A 1662 Virginia law affirmed slavery and promoted it by saying that the status of the child followed the status of the mother, which meant that enslaved women gave birth to generations of children of African descent who were now seen as commodities, basically slaves for life. The law also secured wealth for European colonists and generations of their descendants, even as free black people could be legally prohibited from bequeathing their wealth to their children. At the same time, racial and class hierarchies were being coded into law: It could be argued that because of Bacon’s Rebellion, in which free and enslaved black people aligned themselves with poor white people and yeoman white farmers against the government, more stringent laws were enacted that defined status based on race and class. Black people in America were being enslaved for life, while the protections of whiteness were formalized, which could be considered as the birth of “white privileged” in America.

The Virginia Slave Codes of 1705 takes center stage

The Virginia Slave Codes were a series of laws enacted by the Colony of Virginia's House of Burgess's regulating activities related to interactions between slaves and citizens of the crown colony of Virginia. The enactment of the Slave Codes is considered to be the consolidation of slavery in Virginia, and served as the foundation of Virginia's slave legislation.
These codes effectively embedded the idea of white supremacy into law by the following devices:
Established new property rights for slave owners
Allowed for the legal, free trade of slaves with protections granted by the courts
Established separate courts of trial
Prohibited blacks, regardless of free status, from owning arms
Whites could not be employed by blacks
Allowed for the apprehension of suspected runaways
The law was devised to establish a greater level of control over the rising African slave population of Virginia. It also served to socially segregate white colonists from black slaves hindering their ability to unite.

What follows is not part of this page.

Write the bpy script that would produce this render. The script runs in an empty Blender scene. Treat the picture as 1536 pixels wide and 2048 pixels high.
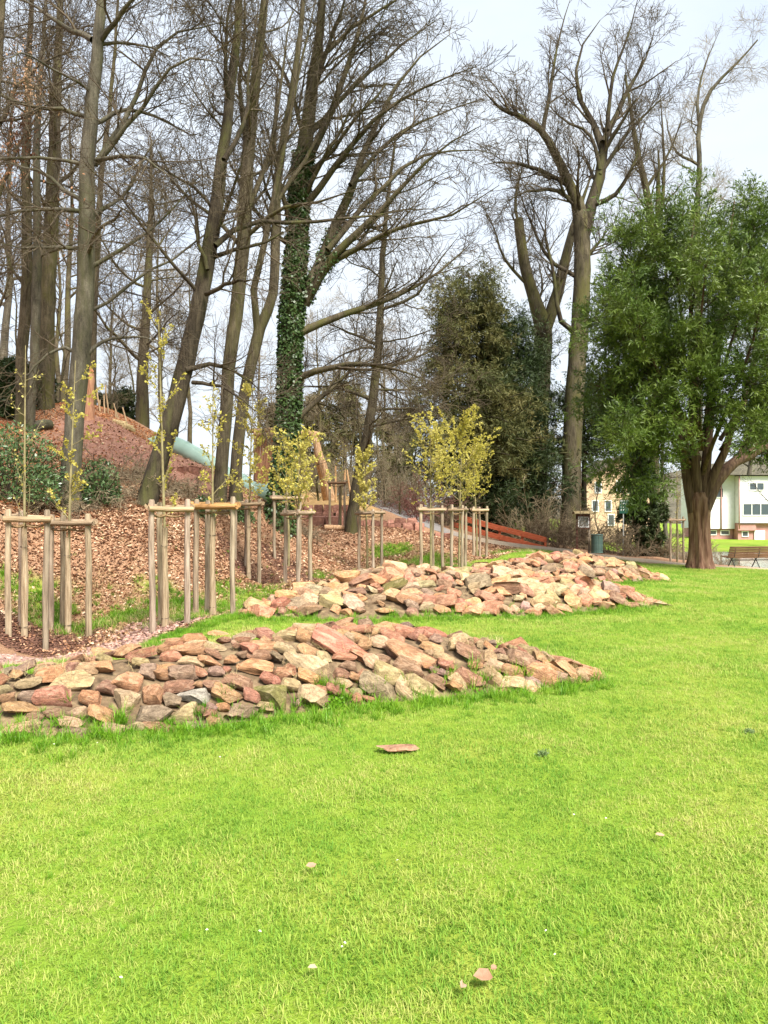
import bpy, bmesh, math, random
import numpy as np
from mathutils import Vector, Matrix, Euler
PI = math.pi
scene = bpy.context.scene
col = scene.collection

# ------------------------------------------------------------------ camera
FOC, HZ, EYE = 1500.0, 1030.0, 1.6          # focal length and horizon row of the 1536x2048 photograph
cam_d = bpy.data.cameras.new('camera')
cam = bpy.data.objects.new('camera', cam_d)
col.objects.link(cam)
cam_d.sensor_fit = 'VERTICAL'
cam_d.sensor_height = 36.0
cam_d.lens = 36.0 * FOC / 2048.0
cam_d.shift_y = (HZ - 1024.0) / 2048.0
cam_d.clip_start, cam_d.clip_end = 0.1, 3000
cam.location = (0, 0, EYE)
cam.rotation_euler = (PI / 2, 0, 0)
scene.camera = cam

# ------------------------------------------------------------------ sky and sun
SUN_EL, SUN_AZ = math.radians(52), math.radians(150)     # azimuth clockwise from +Y: behind the camera, to the right
world = bpy.data.worlds.new('World')
scene.world = world
world.use_nodes = True
wt = world.node_tree
wt.nodes.clear()
w_out = wt.nodes.new('ShaderNodeOutputWorld')
w_bg = wt.nodes.new('ShaderNodeBackground')
w_sky = wt.nodes.new('ShaderNodeTexSky')
w_sky.sky_type = 'NISHITA'
w_sky.sun_disc = False
w_sky.sun_elevation = SUN_EL
w_sky.sun_rotation = SUN_AZ
w_sky.air_density = 1.0
w_sky.dust_density = 1.5
w_tc = wt.nodes.new('ShaderNodeTexCoord')
w_map = wt.nodes.new('ShaderNodeMapping')
w_map.inputs['Scale'].default_value = (1.0, 1.0, 2.6)
w_noise = wt.nodes.new('ShaderNodeTexNoise')
w_noise.inputs['Scale'].default_value = 2.3
w_noise.inputs['Detail'].default_value = 6
w_noise.inputs['Roughness'].default_value = 0.55
w_ramp = wt.nodes.new('ShaderNodeValToRGB')
w_ramp.color_ramp.elements[0].position = 0.30
w_ramp.color_ramp.elements[0].color = (0.72, 0.72, 0.72, 1)
w_ramp.color_ramp.elements[1].position = 0.60
w_ramp.color_ramp.elements[1].color = (1, 1, 1, 1)
w_mix = wt.nodes.new('ShaderNodeMix')
w_mix.data_type = 'RGBA'
w_mix.inputs['B'].default_value = (2.55, 2.75, 2.98, 1)      # thin bright cloud
wt.links.new(w_tc.outputs['Generated'], w_map.inputs['Vector'])
wt.links.new(w_map.outputs['Vector'], w_noise.inputs['Vector'])
wt.links.new(w_noise.outputs['Fac'], w_ramp.inputs['Fac'])
wt.links.new(w_ramp.outputs['Color'], w_mix.inputs['Factor'])
wt.links.new(w_sky.outputs['Color'], w_mix.inputs['A'])
wt.links.new(w_mix.outputs['Result'], w_bg.inputs['Color'])
w_bg.inputs['Strength'].default_value = 0.1
wt.links.new(w_bg.outputs['Background'], w_out.inputs['Surface'])
sun_d = bpy.data.lights.new('sun', 'SUN')
sun_d.energy = 2.7
sun_d.angle = math.radians(22)
sun_d.color = (1.0, 0.95, 0.86)
sun = bpy.data.objects.new('sun', sun_d)
col.objects.link(sun)
sdir = Vector((math.sin(SUN_AZ) * math.cos(SUN_EL), math.cos(SUN_AZ) * math.cos(SUN_EL), math.sin(SUN_EL)))
sun.rotation_euler = sdir.to_track_quat('Z', 'Y').to_euler()
sun.location = (10, -10, 40)

vs = scene.view_settings
vs.view_transform = 'Standard'
vs.look = 'None'
vs.exposure = 1.95
vs.gamma = 1.0
vs.use_curve_mapping = False
scene.cycles.max_bounces = 5
scene.cycles.diffuse_bounces = 3
scene.cycles.glossy_bounces = 2
scene.cycles.transmission_bounces = 3
scene.cycles.transparent_max_bounces = 6
scene.cycles.caustics_reflective = False
scene.cycles.caustics_refractive = False

# ------------------------------------------------------------------ helpers
def W(px, py, d):
    """a point seen at pixel (px, py) of the photograph at depth d metres"""
    return np.array([(px - 768.0) / FOC * d, d, EYE - (py - HZ) / FOC * d])

def link(o):
    col.objects.link(o)
    return o

def thing(name, label, cat, loc=(0, 0, 0), group=None, rotz=0.0):
    o = bpy.data.objects.new(name, None)
    o.empty_display_size = 0.2
    link(o)
    o.location = tuple(float(c) for c in loc)
    o.rotation_euler = (0, 0, rotz)
    o['label'] = label
    o['category'] = cat
    if group:
        o['group'] = group
    return o

def tag(o, label=None, cat=None, group=None, kind=None):
    if label: o['label'] = label
    if cat: o['category'] = cat
    if group: o['group'] = group
    if kind: o['kind'] = kind
    return o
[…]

Even the Constitution played it’s part

The United States Constitution, ratified in 1788, never uses the words “slave” or “slavery” but recognized its existence in the fugitive slave clause (Article IV, Section 2, Clause 3) and the three-fifths clause. The Three-Fifths Compromise was a compromise reached among state delegates during the June 11, 1787 United States Constitutional Convention. It determined whether slaves should be counted and, if so, how slaves would be counted when determining a state's total population for legislative representation and taxing purposes was important, as this population number would then be used to determine the number of seats that the state would have in the United States House of Representatives for the next ten years. The compromise solution was to count three out of every five slaves as people for this purpose. Its effect was to give the Southern states a third more seats in Congress and a third more electoral votes than if slaves had been ignored, but fewer than if slaves and free people had been counted equally. The compromise was proposed by delegate James Wilson and seconded by Charles Pinckney.

Congress chimes in

Congress created the Custom Service on July 31, 1789 and made it a part of the Department of Treasury (September 1789). The service assisted other agencies in the enforcement of the slave trading laws that were passed between 1794 to 1820.

Lest we not forget The Fugitive Slave Act of 1850

The Fugitive Slave Act of 1850 strengthened provisions for the recapture of slaves, and offered them no protection in the justice system. Bounty hunters and civilians could lawfully capture escaped slaves in the North, or any other place, using little more than an affidavit, and return them to the slave master.

Bounty Hunters were eventually deemed a form of law enforcement which may explain why abolitionists were warning escaped slaves to run from police and because those hunters only needed an easy to obtain affidavit, they would some times grab free blacks and transport them back if the escaped slave could not be found. With no avenue to prove his/her innocence and freedom they were trapped and the courts would be of no help either. So now we may have a slight understanding why very little trust is given to law enforcement and our courts. It was suggested to run and black folks have been running every since, for over 357 years now.